[Scene modeling code data]
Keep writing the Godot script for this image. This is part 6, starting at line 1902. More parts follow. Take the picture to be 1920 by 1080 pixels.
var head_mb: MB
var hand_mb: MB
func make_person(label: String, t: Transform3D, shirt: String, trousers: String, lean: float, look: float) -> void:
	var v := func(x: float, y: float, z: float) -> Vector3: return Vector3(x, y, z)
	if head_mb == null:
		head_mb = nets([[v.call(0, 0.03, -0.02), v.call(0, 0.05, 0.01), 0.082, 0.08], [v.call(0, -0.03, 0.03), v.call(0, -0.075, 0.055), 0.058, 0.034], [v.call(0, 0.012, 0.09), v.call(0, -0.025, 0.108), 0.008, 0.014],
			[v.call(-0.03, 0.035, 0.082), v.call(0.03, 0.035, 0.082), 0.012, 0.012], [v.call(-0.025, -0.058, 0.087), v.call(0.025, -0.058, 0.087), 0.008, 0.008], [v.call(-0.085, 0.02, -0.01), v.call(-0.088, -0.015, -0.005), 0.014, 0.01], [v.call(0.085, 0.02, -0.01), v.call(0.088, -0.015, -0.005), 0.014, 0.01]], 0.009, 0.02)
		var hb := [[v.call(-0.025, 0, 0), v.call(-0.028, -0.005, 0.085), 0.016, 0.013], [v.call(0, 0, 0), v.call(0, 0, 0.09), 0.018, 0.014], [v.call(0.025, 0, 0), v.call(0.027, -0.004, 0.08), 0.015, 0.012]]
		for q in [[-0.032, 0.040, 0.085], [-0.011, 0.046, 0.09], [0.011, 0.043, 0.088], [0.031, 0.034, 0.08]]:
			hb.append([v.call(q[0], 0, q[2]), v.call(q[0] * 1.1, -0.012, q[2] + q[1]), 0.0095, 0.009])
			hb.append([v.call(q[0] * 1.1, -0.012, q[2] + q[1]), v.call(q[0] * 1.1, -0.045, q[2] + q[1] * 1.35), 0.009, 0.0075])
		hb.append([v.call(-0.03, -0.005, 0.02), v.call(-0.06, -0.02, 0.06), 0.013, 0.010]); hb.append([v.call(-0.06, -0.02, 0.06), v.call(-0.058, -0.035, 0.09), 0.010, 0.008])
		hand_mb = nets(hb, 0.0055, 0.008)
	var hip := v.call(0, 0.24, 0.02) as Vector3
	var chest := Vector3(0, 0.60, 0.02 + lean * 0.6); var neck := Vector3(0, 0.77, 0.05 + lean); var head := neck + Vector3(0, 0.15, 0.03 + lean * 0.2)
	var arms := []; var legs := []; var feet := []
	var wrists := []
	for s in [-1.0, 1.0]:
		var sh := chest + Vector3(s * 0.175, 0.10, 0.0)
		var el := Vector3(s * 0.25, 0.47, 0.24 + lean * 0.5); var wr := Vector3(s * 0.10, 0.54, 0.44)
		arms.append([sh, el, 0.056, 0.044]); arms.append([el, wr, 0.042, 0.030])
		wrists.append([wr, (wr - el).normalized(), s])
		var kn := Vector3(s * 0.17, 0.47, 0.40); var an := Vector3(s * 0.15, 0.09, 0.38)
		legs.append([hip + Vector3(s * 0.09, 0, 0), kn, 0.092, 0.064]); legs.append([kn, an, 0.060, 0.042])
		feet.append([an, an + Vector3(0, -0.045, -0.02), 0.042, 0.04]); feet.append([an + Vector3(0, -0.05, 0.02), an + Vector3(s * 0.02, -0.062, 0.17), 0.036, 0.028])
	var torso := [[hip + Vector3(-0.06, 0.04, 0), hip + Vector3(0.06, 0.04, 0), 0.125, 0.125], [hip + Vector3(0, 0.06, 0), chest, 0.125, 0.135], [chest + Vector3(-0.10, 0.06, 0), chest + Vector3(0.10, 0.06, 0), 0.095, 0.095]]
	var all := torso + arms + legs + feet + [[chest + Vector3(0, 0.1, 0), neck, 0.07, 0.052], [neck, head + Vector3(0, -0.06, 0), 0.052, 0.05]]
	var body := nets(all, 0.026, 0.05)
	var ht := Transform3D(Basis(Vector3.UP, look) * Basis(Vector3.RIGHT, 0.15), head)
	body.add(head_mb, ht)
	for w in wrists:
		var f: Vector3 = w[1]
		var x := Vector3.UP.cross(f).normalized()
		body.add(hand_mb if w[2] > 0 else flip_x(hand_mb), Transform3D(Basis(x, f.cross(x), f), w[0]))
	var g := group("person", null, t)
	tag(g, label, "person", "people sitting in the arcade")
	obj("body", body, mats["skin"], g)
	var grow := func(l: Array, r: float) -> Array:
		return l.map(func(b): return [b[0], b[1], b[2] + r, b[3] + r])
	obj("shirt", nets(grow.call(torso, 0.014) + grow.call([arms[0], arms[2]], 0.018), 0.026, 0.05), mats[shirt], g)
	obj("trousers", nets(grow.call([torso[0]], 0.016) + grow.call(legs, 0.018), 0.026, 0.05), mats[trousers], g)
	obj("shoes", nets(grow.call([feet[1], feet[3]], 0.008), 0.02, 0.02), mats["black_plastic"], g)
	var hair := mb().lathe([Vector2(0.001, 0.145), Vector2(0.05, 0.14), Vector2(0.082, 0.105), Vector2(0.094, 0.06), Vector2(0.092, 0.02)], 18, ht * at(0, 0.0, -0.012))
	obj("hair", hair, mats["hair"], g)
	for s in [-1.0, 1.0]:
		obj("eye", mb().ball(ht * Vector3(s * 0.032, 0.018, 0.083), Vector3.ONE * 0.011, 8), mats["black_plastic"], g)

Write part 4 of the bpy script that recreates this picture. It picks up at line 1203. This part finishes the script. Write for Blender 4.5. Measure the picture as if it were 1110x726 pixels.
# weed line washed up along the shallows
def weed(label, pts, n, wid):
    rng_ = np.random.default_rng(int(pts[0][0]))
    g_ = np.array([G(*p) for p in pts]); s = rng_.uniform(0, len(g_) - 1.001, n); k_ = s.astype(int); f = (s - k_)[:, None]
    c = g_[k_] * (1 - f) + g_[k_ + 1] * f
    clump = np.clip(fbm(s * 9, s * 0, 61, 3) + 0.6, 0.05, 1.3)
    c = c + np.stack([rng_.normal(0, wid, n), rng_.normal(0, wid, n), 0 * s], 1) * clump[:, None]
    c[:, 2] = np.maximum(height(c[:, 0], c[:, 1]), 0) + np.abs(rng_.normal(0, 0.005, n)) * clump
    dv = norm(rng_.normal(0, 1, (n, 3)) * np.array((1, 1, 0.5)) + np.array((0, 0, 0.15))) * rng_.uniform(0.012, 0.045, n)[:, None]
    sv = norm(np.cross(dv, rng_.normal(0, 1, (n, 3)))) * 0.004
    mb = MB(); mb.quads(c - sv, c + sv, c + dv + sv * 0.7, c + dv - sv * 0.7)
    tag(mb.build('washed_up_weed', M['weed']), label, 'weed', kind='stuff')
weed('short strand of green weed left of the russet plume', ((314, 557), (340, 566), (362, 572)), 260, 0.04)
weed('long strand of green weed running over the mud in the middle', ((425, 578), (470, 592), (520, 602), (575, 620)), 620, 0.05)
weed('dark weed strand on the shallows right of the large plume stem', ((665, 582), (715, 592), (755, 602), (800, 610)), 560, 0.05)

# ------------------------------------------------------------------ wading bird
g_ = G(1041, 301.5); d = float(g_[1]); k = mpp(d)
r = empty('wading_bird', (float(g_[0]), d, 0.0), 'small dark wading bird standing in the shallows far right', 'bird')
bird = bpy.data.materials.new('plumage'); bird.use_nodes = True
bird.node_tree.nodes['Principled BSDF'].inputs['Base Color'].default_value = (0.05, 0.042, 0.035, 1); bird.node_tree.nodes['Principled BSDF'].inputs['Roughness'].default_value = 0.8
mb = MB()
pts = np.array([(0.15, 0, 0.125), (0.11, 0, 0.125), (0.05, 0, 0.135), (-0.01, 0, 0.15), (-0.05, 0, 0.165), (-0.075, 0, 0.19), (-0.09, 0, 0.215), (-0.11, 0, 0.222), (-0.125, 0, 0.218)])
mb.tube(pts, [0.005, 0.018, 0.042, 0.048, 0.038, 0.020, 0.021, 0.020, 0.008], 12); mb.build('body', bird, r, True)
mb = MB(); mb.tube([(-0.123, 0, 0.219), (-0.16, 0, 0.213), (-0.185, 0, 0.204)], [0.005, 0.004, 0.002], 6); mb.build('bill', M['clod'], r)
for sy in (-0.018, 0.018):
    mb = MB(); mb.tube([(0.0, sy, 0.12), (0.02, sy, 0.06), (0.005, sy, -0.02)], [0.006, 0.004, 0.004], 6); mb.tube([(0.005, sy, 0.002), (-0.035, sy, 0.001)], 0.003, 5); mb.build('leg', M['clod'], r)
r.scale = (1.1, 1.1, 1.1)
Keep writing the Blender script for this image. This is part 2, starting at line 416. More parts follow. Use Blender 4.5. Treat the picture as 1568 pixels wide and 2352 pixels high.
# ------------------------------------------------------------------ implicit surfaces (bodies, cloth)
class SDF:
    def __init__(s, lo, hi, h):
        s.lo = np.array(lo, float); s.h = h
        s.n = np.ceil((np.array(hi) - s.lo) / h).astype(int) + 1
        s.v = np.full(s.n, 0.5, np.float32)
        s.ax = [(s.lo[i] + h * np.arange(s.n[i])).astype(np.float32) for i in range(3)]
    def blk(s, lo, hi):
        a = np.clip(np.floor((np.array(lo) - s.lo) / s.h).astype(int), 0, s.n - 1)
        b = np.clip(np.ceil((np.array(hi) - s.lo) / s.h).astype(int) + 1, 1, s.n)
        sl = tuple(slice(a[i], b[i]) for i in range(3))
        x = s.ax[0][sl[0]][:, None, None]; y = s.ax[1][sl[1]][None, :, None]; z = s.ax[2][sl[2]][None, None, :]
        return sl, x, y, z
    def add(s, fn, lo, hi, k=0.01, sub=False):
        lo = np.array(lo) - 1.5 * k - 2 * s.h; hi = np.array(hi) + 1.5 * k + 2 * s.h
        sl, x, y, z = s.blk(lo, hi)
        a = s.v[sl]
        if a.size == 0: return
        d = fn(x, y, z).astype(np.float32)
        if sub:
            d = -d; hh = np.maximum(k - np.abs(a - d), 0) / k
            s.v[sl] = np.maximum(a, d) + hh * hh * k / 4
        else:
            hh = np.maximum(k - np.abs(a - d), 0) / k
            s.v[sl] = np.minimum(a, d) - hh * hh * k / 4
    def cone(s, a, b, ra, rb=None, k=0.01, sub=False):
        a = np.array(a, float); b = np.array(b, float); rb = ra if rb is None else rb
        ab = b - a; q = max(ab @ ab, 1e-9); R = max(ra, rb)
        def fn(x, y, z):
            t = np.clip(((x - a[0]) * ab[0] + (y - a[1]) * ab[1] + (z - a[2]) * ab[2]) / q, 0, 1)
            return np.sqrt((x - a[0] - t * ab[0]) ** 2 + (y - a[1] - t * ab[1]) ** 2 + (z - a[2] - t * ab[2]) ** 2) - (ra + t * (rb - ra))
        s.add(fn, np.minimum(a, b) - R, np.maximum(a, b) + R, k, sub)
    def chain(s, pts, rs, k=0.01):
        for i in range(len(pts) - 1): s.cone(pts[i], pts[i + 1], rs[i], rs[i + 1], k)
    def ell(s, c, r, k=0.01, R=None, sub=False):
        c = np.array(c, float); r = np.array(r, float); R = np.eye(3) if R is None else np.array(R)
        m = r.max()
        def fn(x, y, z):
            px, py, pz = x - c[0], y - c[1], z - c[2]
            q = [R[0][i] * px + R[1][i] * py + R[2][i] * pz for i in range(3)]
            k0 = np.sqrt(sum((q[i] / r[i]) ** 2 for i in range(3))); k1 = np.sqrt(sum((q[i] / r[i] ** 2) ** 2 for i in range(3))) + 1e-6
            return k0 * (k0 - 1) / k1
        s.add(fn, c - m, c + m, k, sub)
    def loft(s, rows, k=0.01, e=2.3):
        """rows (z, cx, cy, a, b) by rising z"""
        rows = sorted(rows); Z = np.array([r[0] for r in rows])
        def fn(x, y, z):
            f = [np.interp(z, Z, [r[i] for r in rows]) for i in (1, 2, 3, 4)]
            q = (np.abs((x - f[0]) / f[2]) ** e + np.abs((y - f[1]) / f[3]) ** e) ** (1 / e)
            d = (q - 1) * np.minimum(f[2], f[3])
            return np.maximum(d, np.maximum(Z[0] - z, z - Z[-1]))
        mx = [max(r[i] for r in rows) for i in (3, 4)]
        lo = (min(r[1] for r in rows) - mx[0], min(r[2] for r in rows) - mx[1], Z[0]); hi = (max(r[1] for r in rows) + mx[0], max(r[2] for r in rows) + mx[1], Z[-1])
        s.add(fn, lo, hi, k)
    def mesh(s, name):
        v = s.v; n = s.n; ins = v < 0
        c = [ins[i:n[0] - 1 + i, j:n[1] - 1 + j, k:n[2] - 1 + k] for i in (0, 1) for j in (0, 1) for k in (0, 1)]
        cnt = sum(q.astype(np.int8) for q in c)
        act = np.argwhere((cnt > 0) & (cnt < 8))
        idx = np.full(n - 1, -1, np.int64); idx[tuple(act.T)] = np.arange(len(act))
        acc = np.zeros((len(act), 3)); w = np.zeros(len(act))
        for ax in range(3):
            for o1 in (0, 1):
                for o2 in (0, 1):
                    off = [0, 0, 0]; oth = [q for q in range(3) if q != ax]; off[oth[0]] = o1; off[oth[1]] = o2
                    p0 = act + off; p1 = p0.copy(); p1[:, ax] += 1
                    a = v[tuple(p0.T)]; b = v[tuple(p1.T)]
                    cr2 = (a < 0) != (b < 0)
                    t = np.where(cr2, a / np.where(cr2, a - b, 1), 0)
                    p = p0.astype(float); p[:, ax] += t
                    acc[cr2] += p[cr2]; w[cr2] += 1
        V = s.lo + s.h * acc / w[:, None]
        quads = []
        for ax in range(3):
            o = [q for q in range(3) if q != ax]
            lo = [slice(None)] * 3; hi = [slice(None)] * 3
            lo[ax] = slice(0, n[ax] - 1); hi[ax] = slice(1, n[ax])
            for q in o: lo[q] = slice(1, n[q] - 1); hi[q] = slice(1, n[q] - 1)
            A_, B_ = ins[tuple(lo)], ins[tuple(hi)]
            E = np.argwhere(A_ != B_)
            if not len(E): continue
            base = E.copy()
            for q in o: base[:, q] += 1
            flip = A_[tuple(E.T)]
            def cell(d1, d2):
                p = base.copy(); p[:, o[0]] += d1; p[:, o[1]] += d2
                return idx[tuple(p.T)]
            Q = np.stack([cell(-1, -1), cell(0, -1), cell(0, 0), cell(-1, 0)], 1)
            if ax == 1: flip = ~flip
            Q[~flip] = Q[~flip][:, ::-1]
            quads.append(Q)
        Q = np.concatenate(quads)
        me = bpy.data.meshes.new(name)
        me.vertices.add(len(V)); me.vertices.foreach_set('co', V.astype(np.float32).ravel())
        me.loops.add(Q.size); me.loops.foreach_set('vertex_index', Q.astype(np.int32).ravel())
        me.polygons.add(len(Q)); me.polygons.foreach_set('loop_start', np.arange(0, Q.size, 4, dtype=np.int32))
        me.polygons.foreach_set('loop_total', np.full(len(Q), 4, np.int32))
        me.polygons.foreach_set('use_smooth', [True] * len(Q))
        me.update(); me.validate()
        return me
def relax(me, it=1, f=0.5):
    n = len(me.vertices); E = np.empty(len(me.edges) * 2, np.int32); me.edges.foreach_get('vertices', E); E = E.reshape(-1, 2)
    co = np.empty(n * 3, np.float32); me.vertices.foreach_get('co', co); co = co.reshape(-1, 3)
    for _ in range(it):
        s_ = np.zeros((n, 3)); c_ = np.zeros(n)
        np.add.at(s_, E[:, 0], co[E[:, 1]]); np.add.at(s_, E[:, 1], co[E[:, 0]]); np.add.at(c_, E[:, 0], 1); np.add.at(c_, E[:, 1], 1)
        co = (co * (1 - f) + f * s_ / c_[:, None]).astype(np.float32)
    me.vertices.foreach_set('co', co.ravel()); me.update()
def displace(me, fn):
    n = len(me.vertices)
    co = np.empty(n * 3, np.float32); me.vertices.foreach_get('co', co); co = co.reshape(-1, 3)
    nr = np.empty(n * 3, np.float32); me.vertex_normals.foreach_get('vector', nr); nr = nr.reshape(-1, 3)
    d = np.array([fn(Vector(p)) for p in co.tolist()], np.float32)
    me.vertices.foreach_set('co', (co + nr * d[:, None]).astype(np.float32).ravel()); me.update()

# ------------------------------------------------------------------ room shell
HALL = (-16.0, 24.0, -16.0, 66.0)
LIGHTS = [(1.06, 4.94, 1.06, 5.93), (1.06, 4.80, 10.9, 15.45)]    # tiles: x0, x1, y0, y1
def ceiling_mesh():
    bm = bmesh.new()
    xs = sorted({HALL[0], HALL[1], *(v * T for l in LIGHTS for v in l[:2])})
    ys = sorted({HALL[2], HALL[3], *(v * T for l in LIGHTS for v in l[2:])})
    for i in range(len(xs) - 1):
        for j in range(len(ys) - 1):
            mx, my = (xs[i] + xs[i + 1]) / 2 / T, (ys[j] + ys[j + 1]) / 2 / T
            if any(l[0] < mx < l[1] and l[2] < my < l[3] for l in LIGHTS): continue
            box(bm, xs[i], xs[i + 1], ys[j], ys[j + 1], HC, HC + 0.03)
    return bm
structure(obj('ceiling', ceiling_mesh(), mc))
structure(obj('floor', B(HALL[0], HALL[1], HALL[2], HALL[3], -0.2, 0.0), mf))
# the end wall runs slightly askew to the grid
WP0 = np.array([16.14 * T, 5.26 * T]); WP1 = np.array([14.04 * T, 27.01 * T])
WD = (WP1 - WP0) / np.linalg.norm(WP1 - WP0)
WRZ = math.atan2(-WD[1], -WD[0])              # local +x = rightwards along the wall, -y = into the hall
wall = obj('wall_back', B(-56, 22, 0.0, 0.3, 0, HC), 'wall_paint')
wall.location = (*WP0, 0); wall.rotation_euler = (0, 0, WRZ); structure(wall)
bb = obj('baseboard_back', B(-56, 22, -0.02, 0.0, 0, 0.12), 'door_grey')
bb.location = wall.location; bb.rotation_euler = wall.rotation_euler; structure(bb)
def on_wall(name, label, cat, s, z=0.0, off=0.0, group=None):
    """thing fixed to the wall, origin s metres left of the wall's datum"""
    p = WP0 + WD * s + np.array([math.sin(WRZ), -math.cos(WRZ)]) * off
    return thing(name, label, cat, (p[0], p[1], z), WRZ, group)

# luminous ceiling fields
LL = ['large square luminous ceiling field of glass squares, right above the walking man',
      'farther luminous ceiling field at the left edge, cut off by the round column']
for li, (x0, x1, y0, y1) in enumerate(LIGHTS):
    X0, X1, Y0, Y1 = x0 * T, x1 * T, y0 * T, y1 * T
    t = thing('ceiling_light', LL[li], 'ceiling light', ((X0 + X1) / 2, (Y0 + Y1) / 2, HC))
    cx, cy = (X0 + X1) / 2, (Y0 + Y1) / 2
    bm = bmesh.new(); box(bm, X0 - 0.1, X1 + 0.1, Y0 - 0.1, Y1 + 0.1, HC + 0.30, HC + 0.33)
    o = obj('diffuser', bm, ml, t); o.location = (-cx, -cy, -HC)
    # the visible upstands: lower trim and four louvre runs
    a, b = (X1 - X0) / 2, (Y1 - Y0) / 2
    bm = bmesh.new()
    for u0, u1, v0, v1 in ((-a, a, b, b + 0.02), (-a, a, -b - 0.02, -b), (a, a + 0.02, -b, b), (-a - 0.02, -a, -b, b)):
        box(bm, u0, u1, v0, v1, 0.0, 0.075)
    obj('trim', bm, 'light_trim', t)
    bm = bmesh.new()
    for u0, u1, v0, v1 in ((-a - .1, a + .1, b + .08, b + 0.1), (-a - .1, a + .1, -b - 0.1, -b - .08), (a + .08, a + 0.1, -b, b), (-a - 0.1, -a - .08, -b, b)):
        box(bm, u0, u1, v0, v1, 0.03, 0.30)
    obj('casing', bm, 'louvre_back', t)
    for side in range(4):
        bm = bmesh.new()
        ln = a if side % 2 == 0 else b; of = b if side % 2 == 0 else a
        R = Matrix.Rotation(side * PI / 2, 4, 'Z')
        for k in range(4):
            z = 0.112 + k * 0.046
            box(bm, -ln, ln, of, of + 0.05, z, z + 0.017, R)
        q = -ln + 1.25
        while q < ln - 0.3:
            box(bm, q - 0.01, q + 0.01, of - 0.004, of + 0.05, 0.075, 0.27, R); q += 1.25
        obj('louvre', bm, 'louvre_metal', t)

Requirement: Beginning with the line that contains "Write part 4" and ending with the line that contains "weed('dark weed strand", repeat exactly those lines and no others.

Exercise answer:
Write part 4 of the bpy script that recreates this picture. It picks up at line 1203. This part finishes the script. Write for Blender 4.5. Measure the picture as if it were 1110x726 pixels.
# weed line washed up along the shallows
def weed(label, pts, n, wid):
    rng_ = np.random.default_rng(int(pts[0][0]))
    g_ = np.array([G(*p) for p in pts]); s = rng_.uniform(0, len(g_) - 1.001, n); k_ = s.astype(int); f = (s - k_)[:, None]
    c = g_[k_] * (1 - f) + g_[k_ + 1] * f
    clump = np.clip(fbm(s * 9, s * 0, 61, 3) + 0.6, 0.05, 1.3)
    c = c + np.stack([rng_.normal(0, wid, n), rng_.normal(0, wid, n), 0 * s], 1) * clump[:, None]
    c[:, 2] = np.maximum(height(c[:, 0], c[:, 1]), 0) + np.abs(rng_.normal(0, 0.005, n)) * clump
    dv = norm(rng_.normal(0, 1, (n, 3)) * np.array((1, 1, 0.5)) + np.array((0, 0, 0.15))) * rng_.uniform(0.012, 0.045, n)[:, None]
    sv = norm(np.cross(dv, rng_.normal(0, 1, (n, 3)))) * 0.004
    mb = MB(); mb.quads(c - sv, c + sv, c + dv + sv * 0.7, c + dv - sv * 0.7)
    tag(mb.build('washed_up_weed', M['weed']), label, 'weed', kind='stuff')
weed('short strand of green weed left of the russet plume', ((314, 557), (340, 566), (362, 572)), 260, 0.04)
weed('long strand of green weed running over the mud in the middle', ((425, 578), (470, 592), (520, 602), (575, 620)), 620, 0.05)
weed('dark weed strand on the shallows right of the large plume stem', ((665, 582), (715, 592), (755, 602), (800, 610)), 560, 0.05)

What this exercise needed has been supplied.